German-ish potato soup for a chilly Easter Sunday

Beautiful blood moon last night! I think that might have been the first lunar eclipse I’ve seen. Can that be true, after 40 years? But I can’t remember seeing others.

The easter break has been lovely so far. Dumplings with the lab on Thursday night. Mexican feast at Heather’s on Good Friday. Veg Out markets on Saturday morning, where I went a bit crazy buying early autumn produce. I spent the afternoon making chicken stock, cleaning and marinating beef cheeks, and roasting pepitas, poblano peppers and tomatillos to make a green mole to eat with chicken on Saturday night.

This grey and chilly Sunday morning, I read, went to the gym, then came home and made a potato soup for lunch. It’s warming and filling, and has set me up for a quiet afternoon of reading and maybe doing a little bit of editing for work. And tea. I foresee lots of cups of tea in my near future.

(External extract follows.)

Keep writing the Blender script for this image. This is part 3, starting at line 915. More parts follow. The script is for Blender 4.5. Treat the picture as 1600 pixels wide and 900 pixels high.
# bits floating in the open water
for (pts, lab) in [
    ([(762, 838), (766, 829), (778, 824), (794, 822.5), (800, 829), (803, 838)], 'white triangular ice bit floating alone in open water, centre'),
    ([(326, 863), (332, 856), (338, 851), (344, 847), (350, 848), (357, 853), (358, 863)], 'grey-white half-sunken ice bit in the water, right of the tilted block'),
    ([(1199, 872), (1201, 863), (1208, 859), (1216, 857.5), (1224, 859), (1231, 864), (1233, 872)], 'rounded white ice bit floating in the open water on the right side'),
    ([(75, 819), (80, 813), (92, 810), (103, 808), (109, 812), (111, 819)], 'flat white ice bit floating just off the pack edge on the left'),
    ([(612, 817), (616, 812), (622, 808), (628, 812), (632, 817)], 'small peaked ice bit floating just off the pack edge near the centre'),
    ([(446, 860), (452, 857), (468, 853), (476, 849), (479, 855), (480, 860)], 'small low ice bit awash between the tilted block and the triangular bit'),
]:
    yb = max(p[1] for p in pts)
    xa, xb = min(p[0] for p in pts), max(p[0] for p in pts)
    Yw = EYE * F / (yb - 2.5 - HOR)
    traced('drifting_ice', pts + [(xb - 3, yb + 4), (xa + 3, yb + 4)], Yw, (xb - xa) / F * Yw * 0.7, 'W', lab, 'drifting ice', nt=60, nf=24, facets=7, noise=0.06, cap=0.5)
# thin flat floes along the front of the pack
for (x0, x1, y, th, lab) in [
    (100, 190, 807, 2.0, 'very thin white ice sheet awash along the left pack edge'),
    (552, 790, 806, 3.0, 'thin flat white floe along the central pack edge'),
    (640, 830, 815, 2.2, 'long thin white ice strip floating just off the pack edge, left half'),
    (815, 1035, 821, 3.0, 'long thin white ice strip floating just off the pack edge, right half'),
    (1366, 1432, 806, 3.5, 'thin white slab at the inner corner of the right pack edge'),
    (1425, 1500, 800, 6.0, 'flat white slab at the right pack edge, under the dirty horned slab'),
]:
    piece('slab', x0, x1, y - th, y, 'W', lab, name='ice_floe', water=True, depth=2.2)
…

Vaguely germanic potato soup

olive oil
1 onion, peeled, quartered and sliced
2 carrots, peeled and cubed
2 sticks celery, finely chopped
2 leeks, trimmed and chopped
3 rashers of smoked bacon from happy pigs
4 or 5 large potatoes, peeled and cut into 1.5 cm cubes
a quarter of a head of cabbage, chopped
half a nutmeg, grated
2 teaspoons caraway seeds
2 cups of chicken stock
2 cups of water
1 bay leaf
sea salt and black pepper
splash of white wine vinegar
half a bunch of flat-leaf parsley, fairly finely chopped
2 dessert spoons of creme fraiche

Heat a splash of olive oil in a large pan over medium heat. Add the onion, carrots, celery, leeks and bacon, and cook, stirring fairly frequently, for about 10 minutes, until the vegetables are softened and slightly coloured.

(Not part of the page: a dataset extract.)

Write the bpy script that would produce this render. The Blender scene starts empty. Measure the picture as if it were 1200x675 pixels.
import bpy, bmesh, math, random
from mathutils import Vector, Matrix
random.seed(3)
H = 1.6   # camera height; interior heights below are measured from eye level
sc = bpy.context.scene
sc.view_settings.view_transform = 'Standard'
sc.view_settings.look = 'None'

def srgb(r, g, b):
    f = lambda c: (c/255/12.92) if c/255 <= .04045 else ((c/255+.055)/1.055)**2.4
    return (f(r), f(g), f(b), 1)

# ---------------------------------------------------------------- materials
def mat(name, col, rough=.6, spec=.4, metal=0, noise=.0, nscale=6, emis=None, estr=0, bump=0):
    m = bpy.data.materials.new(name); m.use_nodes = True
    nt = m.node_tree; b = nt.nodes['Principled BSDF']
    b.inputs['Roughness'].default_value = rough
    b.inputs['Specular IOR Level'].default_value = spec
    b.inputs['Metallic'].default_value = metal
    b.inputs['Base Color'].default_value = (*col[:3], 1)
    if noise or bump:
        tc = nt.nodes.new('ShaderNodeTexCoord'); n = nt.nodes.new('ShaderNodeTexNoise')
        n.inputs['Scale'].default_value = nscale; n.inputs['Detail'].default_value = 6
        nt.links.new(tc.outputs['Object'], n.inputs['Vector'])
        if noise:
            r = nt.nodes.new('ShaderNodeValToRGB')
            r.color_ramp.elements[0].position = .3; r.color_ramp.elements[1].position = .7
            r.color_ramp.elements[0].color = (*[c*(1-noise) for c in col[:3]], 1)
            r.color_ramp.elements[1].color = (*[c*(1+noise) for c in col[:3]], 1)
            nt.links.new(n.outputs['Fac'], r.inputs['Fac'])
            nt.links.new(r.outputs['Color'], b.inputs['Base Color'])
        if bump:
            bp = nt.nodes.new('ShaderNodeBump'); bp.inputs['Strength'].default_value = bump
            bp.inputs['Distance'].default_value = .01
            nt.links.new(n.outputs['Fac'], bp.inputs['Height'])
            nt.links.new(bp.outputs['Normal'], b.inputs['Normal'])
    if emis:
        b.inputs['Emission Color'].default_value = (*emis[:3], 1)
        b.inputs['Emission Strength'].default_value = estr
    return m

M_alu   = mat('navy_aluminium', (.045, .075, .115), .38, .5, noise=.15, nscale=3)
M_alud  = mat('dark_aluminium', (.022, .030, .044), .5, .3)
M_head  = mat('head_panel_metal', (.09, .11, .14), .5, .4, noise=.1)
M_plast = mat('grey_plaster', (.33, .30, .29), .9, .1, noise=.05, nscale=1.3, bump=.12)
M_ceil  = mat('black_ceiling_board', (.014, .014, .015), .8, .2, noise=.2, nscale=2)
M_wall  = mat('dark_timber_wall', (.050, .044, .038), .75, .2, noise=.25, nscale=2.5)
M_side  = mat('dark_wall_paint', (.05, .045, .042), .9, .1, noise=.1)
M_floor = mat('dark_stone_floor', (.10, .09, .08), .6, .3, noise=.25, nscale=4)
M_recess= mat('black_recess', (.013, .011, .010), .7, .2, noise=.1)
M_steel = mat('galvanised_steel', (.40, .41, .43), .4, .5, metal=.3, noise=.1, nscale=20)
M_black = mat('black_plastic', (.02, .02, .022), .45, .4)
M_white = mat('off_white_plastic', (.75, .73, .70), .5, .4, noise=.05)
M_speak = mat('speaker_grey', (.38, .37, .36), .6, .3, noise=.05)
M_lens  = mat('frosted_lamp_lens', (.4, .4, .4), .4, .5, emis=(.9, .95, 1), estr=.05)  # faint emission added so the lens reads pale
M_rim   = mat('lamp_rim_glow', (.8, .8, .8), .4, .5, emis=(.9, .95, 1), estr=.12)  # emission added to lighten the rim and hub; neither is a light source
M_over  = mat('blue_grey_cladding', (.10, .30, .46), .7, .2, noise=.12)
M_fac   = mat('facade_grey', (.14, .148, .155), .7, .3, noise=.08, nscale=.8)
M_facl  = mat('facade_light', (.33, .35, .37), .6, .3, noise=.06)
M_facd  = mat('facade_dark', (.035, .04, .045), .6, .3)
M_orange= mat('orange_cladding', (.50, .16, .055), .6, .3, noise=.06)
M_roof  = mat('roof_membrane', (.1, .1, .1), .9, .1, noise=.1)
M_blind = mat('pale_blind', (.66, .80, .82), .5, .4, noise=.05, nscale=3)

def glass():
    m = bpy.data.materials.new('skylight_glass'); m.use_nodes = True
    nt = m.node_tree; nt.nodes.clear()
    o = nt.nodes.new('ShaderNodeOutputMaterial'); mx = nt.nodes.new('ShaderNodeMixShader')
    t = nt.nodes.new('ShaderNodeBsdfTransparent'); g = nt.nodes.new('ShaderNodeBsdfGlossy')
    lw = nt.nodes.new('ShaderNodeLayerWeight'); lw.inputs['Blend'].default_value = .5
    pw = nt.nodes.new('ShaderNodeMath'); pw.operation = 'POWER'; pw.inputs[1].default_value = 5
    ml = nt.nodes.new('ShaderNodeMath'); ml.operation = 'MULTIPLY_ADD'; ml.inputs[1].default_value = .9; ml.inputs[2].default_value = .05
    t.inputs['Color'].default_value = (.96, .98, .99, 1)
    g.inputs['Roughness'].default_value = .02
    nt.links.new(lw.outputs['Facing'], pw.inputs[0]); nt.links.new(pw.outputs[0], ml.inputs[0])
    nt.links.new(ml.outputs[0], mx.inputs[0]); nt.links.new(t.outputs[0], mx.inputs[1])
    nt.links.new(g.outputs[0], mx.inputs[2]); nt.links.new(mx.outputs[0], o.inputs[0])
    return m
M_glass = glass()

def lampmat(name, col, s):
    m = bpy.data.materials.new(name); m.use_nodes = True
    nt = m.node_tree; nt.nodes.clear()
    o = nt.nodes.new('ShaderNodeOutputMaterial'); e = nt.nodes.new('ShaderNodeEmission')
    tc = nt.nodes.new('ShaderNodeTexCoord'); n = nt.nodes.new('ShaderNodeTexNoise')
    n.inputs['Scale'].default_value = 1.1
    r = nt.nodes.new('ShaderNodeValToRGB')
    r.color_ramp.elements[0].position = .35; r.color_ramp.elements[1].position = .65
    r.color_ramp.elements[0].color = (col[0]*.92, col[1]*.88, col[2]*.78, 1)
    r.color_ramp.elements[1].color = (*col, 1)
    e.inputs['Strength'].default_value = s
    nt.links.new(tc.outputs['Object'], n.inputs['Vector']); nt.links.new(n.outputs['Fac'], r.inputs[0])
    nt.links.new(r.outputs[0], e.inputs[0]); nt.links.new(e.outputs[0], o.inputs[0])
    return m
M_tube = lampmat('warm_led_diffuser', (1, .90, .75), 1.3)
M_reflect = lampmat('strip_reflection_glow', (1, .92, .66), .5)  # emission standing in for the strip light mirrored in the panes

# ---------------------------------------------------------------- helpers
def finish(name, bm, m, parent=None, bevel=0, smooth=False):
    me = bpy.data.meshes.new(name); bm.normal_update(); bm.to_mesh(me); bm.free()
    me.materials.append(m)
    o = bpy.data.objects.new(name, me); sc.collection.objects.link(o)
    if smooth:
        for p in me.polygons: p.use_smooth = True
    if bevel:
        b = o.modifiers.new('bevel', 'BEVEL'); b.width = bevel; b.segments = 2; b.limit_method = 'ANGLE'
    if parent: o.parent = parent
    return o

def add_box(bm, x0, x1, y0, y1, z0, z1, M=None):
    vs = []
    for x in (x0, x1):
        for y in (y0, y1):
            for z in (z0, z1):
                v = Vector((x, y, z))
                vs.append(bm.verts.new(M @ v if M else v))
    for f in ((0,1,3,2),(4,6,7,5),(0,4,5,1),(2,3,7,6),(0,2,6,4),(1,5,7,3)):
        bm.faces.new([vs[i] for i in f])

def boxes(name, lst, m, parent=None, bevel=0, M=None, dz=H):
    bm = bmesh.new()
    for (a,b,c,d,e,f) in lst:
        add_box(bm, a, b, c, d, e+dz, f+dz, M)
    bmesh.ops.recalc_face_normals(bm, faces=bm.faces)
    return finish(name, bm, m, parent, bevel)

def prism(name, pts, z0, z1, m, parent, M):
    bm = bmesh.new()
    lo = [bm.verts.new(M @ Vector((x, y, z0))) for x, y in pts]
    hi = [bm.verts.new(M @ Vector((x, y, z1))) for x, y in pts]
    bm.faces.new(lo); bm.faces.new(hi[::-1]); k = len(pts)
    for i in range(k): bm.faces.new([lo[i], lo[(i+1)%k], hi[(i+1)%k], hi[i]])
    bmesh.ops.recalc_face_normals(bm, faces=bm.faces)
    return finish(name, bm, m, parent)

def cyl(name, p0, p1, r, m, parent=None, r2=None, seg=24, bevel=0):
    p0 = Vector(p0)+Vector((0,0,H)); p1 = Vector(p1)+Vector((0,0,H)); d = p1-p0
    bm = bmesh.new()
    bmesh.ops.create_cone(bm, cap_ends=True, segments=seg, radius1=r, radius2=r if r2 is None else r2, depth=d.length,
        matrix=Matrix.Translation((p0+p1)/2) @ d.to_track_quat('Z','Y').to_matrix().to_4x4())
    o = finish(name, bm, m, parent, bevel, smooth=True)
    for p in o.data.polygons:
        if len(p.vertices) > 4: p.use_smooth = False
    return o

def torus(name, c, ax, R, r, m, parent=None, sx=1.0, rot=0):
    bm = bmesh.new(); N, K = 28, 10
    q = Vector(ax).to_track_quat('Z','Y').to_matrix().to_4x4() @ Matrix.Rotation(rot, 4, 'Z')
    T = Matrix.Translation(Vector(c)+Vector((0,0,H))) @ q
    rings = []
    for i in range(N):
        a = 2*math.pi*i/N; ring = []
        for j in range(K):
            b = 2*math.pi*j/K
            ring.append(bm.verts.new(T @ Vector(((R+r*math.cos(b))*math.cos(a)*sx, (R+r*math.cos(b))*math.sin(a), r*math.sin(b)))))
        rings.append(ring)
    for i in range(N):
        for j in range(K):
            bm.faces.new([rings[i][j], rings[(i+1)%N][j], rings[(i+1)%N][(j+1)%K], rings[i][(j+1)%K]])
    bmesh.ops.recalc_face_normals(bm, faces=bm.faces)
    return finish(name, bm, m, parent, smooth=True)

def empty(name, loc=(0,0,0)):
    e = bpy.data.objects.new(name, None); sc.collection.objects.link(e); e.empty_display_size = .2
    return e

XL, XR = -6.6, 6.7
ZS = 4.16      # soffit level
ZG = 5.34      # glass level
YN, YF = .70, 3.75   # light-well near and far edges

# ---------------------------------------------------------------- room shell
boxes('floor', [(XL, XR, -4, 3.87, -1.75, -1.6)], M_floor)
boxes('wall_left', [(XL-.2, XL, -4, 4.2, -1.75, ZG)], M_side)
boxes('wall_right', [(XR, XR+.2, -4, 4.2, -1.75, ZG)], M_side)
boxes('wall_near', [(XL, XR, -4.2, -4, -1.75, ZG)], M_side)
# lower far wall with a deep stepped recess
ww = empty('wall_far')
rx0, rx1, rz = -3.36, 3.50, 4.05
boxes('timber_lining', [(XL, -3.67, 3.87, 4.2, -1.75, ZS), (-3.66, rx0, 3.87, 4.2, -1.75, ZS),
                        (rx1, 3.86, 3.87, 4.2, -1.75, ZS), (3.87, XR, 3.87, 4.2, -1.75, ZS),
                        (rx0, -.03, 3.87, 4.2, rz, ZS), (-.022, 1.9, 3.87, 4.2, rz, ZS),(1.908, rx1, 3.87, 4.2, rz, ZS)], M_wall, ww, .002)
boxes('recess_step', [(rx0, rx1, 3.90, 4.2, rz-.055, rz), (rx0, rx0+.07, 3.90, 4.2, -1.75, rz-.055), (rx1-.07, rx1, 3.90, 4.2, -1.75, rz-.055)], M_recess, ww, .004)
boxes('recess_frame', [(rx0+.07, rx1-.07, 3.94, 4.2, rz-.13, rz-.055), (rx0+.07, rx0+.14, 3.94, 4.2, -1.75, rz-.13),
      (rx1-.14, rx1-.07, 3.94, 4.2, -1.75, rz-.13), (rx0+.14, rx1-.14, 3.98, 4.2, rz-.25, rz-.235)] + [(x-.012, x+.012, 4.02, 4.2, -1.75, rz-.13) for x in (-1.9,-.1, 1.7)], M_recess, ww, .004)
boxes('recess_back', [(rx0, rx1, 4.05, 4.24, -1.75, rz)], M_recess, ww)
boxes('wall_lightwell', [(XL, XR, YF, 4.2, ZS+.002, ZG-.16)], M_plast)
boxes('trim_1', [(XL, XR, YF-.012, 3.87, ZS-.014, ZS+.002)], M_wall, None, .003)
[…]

Add the potatoes, cabbage, caraway seeds, nutmeg, chicken stock, water and bay leaf, and season with salt and pepper. Simmer for about half an hour, until the vegetables are soft. Add a splash of white wine vinegar about half way through cooking.

Take the pan off the heat, and remove the bay leaf. Use an immersion blender (or a potato masher if you don’t have one) to blend about half the soup. This should give you some body in the soup without making it a puree. Add the flat-leaf parsley and creme fraiche, and stir through over low heat for a couple of minutes to combine.

Serves 4-6, depending on hunger and presence or absence of bread.